The Colorado River Is Running Dry, but Nobody Wants to Talk About the Mud
By Dale Maharidge for The New York Times
It’s difficult to fathom how the Colorado River could possibly carve the mile-deep chasm that is the Grand Canyon. But if one thinks of the river as a flume of liquid sandpaper rubbing the land over millions of years, it begins to make sense. “The finest workers in stone are not copper or steel tools,” Henry David Thoreau wrote, “but the gentle touches of air and water working at their leisure with a liberal allowance of time.”
In 1963, the Glen Canyon Dam was built on the Colorado River in Northern Arizona creating Lake Powell. As the water slowed, silt from upriver continued to push into the reservoir.
Climate change and overuse of the river have drawn the reservoir down and now that silt is being revealed. One day, this silt could plug the dam and prevent water from flowing downriver, endangering the dam itself and further exacerbating the threat to the water supply in the American Southwest.
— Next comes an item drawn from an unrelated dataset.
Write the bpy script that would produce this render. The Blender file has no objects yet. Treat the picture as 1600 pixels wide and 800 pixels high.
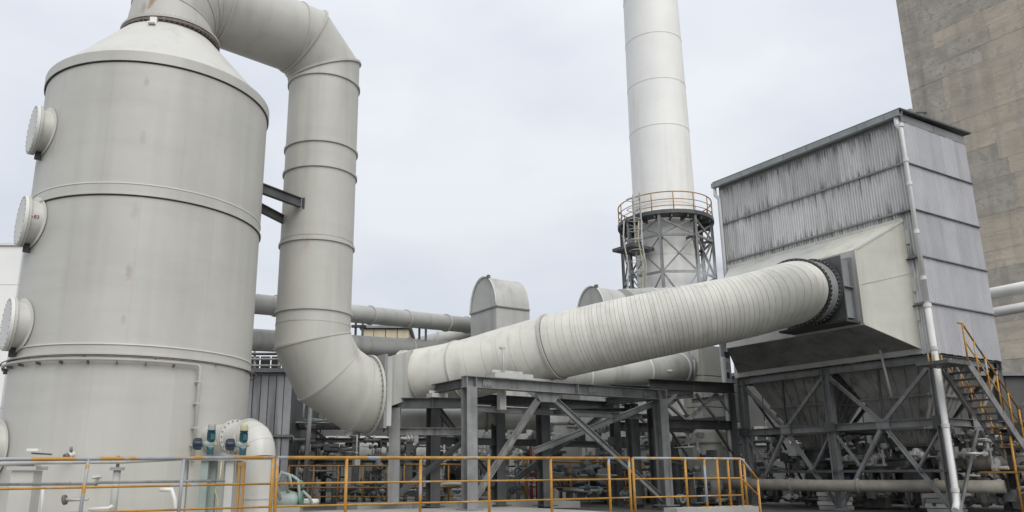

Further upriver, Mike DeHoff and members of the nonprofit Returning Rapids Project study the changes occurring at a point along the upper reaches of Lake Powell where a massive glacier of mud has formed, profoundly altering the flow of the Colorado.
It's only a matter of time before these masses of sediment reach Glen Canyon. There's currently no plan in place by the Bureau of Reclamation to deal with this looming threat.